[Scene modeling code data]
○ ○ ○ ○
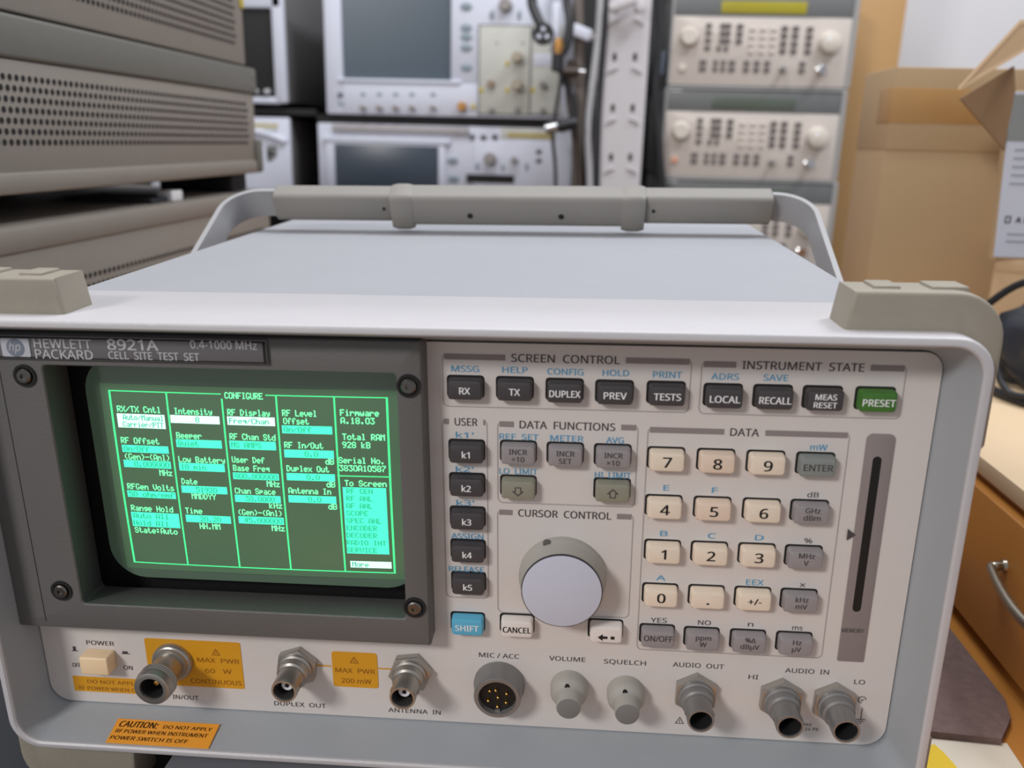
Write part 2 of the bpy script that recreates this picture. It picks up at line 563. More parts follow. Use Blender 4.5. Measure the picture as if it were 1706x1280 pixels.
# ---- keys
def key(name, px, py, m, legend=(), ink=M_WHITE, w=11.7, h=7.1, arrow=None, lh=None, widen=1.0, dz=0.0):
    c = U(px, py, 'y', -4.0)
    c.z -= .6 + dz
    c.x += .2
    well = MB().prism(rrect(c.x - w / 2 - .7, c.x + w / 2 + .35, c.z - h / 2 - .2, c.z + h / 2 + .65, 1.2, 3), -0.1, 0.4)
    k = MB()
    R_ = lambda i, y, dz=0: [(x, y, z + dz) for x, z in rrect(c.x - w / 2 + i, c.x + w / 2 - i, c.z - h / 2 + i, c.z + h / 2 - i, 1.1, 4)]
    k.loft([R_(0, 0.3), R_(0.1, -3.2), R_(0.45, -3.9), R_(1.0, -4.1)], True, True)
    ko = k.build(name, m, tset)
    well.build('key_well', M_HOLE, ko)
    if arrow or legend:
        t = MB()
        if arrow == 'back':
            t.flat([(c.x - 3.0, -4.2, c.z - 1), (c.x - 1.2, -4.2, c.z - 2.4), (c.x - 1.2, -4.2, c.z - 1.5),
                    (c.x + .5, -4.2, c.z - 1.5), (c.x + .5, -4.2, c.z - .5), (c.x - 1.2, -4.2, c.z - .5), (c.x - 1.2, -4.2, c.z + .4)])
            strip(t, c.x + 1.6, c.x + 3.0, c.z - 1.6, c.z - .4, -4.2)
        elif arrow:
            s = 1 if arrow == 'up' else -1
            P = [(0, 2.0), (2.1, 0), (1.1, 0), (1.1, -1.5), (-1.1, -1.5), (-1.1, 0), (-2.1, 0)]
            Q_ = [(0, 1.4), (1.15, .3), (.75, .3), (.75, -1.15), (-.75, -1.15), (-.75, .3), (-1.15, .3)]
            for i in range(7):
                j = (i + 1) % 7
                t.flat([(c.x + q[0], -4.2, c.z - .2 + s * q[1]) for q in (P[i], P[j], Q_[j], Q_[i])])
        else:
            n = len(legend)
            H = lh or (2.3 if n == 1 else 1.9)
            for i, s in enumerate(legend):
                z = c.z + dz * .7 - .15 + (n - 1) * 1.35 - i * 2.7 + (0.2 if n == 2 else 0)
                ww = min(text_w(s, H, 1.0) * widen, w - 1.6)
                put_text(t, s, c.x - ww / 2, c.x + ww / 2, z, H, -4.2, 0.02)
        t.build('key_legend', ink, ko, smooth=0)
    return ko


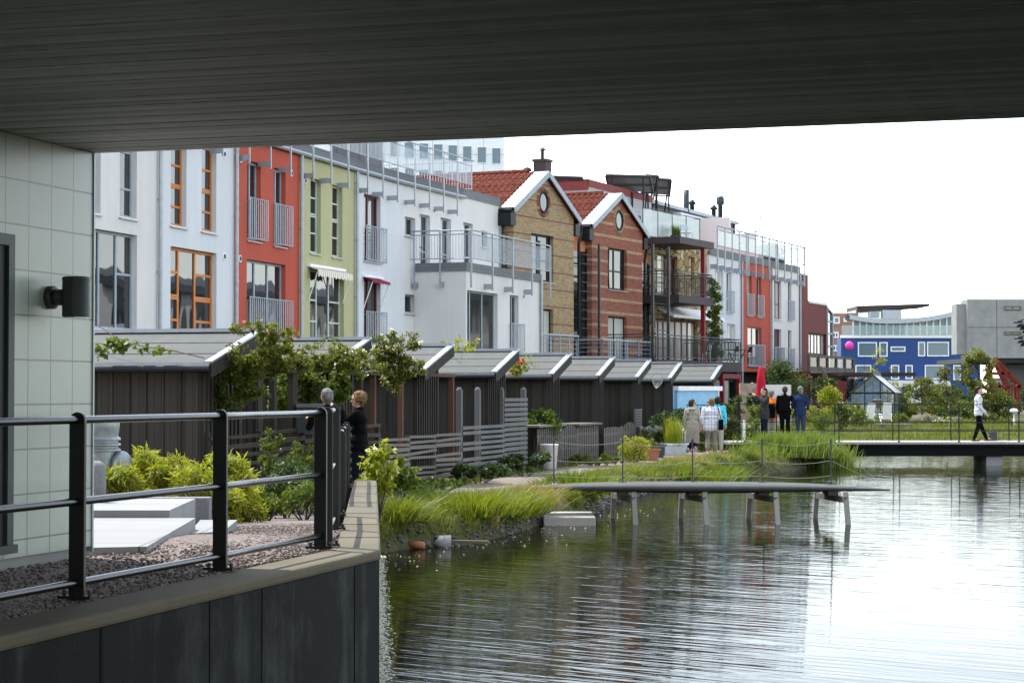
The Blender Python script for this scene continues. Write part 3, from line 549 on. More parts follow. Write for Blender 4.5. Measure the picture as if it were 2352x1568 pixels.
# recessed glazed links between the gables
def link_bay(label, p, q, holes_z, zt, drop):
    fr = Frame(p, 0, q); W = L2(p, q); t = thing('stair_link', label, 'house link', (p[0], p[1], 0), fr.rz)
    MB().box(0, W, .1, 4, GZ, zt).build('wall', M['panel'], t)
    mb = MB(); gl = MB(); z = GZ + .3; n = 2
    while z < zt - 1.6:
        mb.box(0, W, .02, .097, z, z + .07); gl.box(0, W, .05, .06, z + .07, z + .62); z += .62
    for i in range(n + 1): x = W * i / n; mb.box(x - .07, x + .07, .0, .018, GZ, zt - 1.2)
    o = mb.build('window', M['dark_metal'], t); gl.build('pane', M['glass'], o)
    for x in (W * .45, W * .7):
        MB().tube([(x + (.3 if x > W / 2 else -.3), -.1, zt - .2), (x + (.3 if x > W / 2 else -.3), -.1, zt - .5), (x, -.15, zt - 1.), (x, -.15, GZ)], .075, 8).build('downpipe', M['dark_metal'], t)
    return t
yr = fy.w(YW, 0, -1.2); rl = frr.w(0, 0, -.25); rr_ = frr.w(RW, 0, -1.0); yl = fy.w(0, 0, -.3); le = FL.w(L2(p925, p1141) + .02, 0, -.6)
link_bay('narrow dark glazed link with orange panel between the white house and the yellow gable', (le.x, le.y), (yl.x, yl.y), 0, ZE, 0)
link_bay('dark glazed link with orange panel between the yellow and red brick gables', (yr.x, yr.y), (rl.x, rl.y), 0, ZE, 0)
# yellow house chimney, roof cowls
def small_roof(label, name, cat, loc, mbs):
    t = thing(name, label, cat, loc, fy.rz)
    for nm, mb, m in mbs: mb.build(nm, m, t)
c = P(1246, 392, 94); ch = small_roof('square brick chimney with metal cowl behind the yellow gable', 'chimney', 'chimney', (c.x, c.y, c.z - 1.4), [('stack', MB().box(-.32, .32, -.32, .32, 0, 1.8).box(-.37, .37, -.37, .37, 1.8, 1.92), M['plum']), ('cowl', MB().lathe([(.08, 1.92), (.08, 2.35), (.2, 2.36), (.03, 2.5)]), M['dark_metal'])])
for u, v, lb in ((1211, 393, 'mushroom roof vent left of the brick chimney'), (1182, 398, 'small dark roof vent, leftmost on the yellow house ridge')):
    c = P(u, v, 92); small_roof(lb, 'roof_vent', 'vent', (c.x, c.y, c.z - .6), [('cowl', MB().lathe([(.1, 0), (.1, .55), (.2, .6), (.2, .7), (.05, .78)]), M['dark_metal'])])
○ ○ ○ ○
Objective
Leave out the pictures and transcribe everything else exactly.

Solution to this task
Write part 2 of the bpy script that recreates this picture. It picks up at line 563. More parts follow. Use Blender 4.5. Measure the picture as if it were 1706x1280 pixels.
# ---- keys
def key(name, px, py, m, legend=(), ink=M_WHITE, w=11.7, h=7.1, arrow=None, lh=None, widen=1.0, dz=0.0):
    c = U(px, py, 'y', -4.0)
    c.z -= .6 + dz
    c.x += .2
    well = MB().prism(rrect(c.x - w / 2 - .7, c.x + w / 2 + .35, c.z - h / 2 - .2, c.z + h / 2 + .65, 1.2, 3), -0.1, 0.4)
    k = MB()
    R_ = lambda i, y, dz=0: [(x, y, z + dz) for x, z in rrect(c.x - w / 2 + i, c.x + w / 2 - i, c.z - h / 2 + i, c.z + h / 2 - i, 1.1, 4)]
    k.loft([R_(0, 0.3), R_(0.1, -3.2), R_(0.45, -3.9), R_(1.0, -4.1)], True, True)
    ko = k.build(name, m, tset)
    well.build('key_well', M_HOLE, ko)
    if arrow or legend:
        t = MB()
        if arrow == 'back':
            t.flat([(c.x - 3.0, -4.2, c.z - 1), (c.x - 1.2, -4.2, c.z - 2.4), (c.x - 1.2, -4.2, c.z - 1.5),
                    (c.x + .5, -4.2, c.z - 1.5), (c.x + .5, -4.2, c.z - .5), (c.x - 1.2, -4.2, c.z - .5), (c.x - 1.2, -4.2, c.z + .4)])
            strip(t, c.x + 1.6, c.x + 3.0, c.z - 1.6, c.z - .4, -4.2)
        elif arrow:
            s = 1 if arrow == 'up' else -1
            P = [(0, 2.0), (2.1, 0), (1.1, 0), (1.1, -1.5), (-1.1, -1.5), (-1.1, 0), (-2.1, 0)]
            Q_ = [(0, 1.4), (1.15, .3), (.75, .3), (.75, -1.15), (-.75, -1.15), (-.75, .3), (-1.15, .3)]
            for i in range(7):
                j = (i + 1) % 7
                t.flat([(c.x + q[0], -4.2, c.z - .2 + s * q[1]) for q in (P[i], P[j], Q_[j], Q_[i])])
        else:
            n = len(legend)
            H = lh or (2.3 if n == 1 else 1.9)
            for i, s in enumerate(legend):
                z = c.z + dz * .7 - .15 + (n - 1) * 1.35 - i * 2.7 + (0.2 if n == 2 else 0)
                ww = min(text_w(s, H, 1.0) * widen, w - 1.6)
                put_text(t, s, c.x - ww / 2, c.x + ww / 2, z, H, -4.2, 0.02)
        t.build('key_legend', ink, ko, smooth=0)
    return ko


The Blender Python script for this scene continues. Write part 3, from line 549 on. More parts follow. Write for Blender 4.5. Measure the picture as if it were 2352x1568 pixels.
# recessed glazed links between the gables
def link_bay(label, p, q, holes_z, zt, drop):
    fr = Frame(p, 0, q); W = L2(p, q); t = thing('stair_link', label, 'house link', (p[0], p[1], 0), fr.rz)
    MB().box(0, W, .1, 4, GZ, zt).build('wall', M['panel'], t)
    mb = MB(); gl = MB(); z = GZ + .3; n = 2
    while z < zt - 1.6:
        mb.box(0, W, .02, .097, z, z + .07); gl.box(0, W, .05, .06, z + .07, z + .62); z += .62
    for i in range(n + 1): x = W * i / n; mb.box(x - .07, x + .07, .0, .018, GZ, zt - 1.2)
    o = mb.build('window', M['dark_metal'], t); gl.build('pane', M['glass'], o)
    for x in (W * .45, W * .7):
        MB().tube([(x + (.3 if x > W / 2 else -.3), -.1, zt - .2), (x + (.3 if x > W / 2 else -.3), -.1, zt - .5), (x, -.15, zt - 1.), (x, -.15, GZ)], .075, 8).build('downpipe', M['dark_metal'], t)
    return t
yr = fy.w(YW, 0, -1.2); rl = frr.w(0, 0, -.25); rr_ = frr.w(RW, 0, -1.0); yl = fy.w(0, 0, -.3); le = FL.w(L2(p925, p1141) + .02, 0, -.6)
link_bay('narrow dark glazed link with orange panel between the white house and the yellow gable', (le.x, le.y), (yl.x, yl.y), 0, ZE, 0)
link_bay('dark glazed link with orange panel between the yellow and red brick gables', (yr.x, yr.y), (rl.x, rl.y), 0, ZE, 0)
# yellow house chimney, roof cowls
def small_roof(label, name, cat, loc, mbs):
    t = thing(name, label, cat, loc, fy.rz)
    for nm, mb, m in mbs: mb.build(nm, m, t)
c = P(1246, 392, 94); ch = small_roof('square brick chimney with metal cowl behind the yellow gable', 'chimney', 'chimney', (c.x, c.y, c.z - 1.4), [('stack', MB().box(-.32, .32, -.32, .32, 0, 1.8).box(-.37, .37, -.37, .37, 1.8, 1.92), M['plum']), ('cowl', MB().lathe([(.08, 1.92), (.08, 2.35), (.2, 2.36), (.03, 2.5)]), M['dark_metal'])])
for u, v, lb in ((1211, 393, 'mushroom roof vent left of the brick chimney'), (1182, 398, 'small dark roof vent, leftmost on the yellow house ridge')):
    c = P(u, v, 92); small_roof(lb, 'roof_vent', 'vent', (c.x, c.y, c.z - .6), [('cowl', MB().lathe([(.1, 0), (.1, .55), (.2, .6), (.2, .7), (.05, .78)]), M['dark_metal'])])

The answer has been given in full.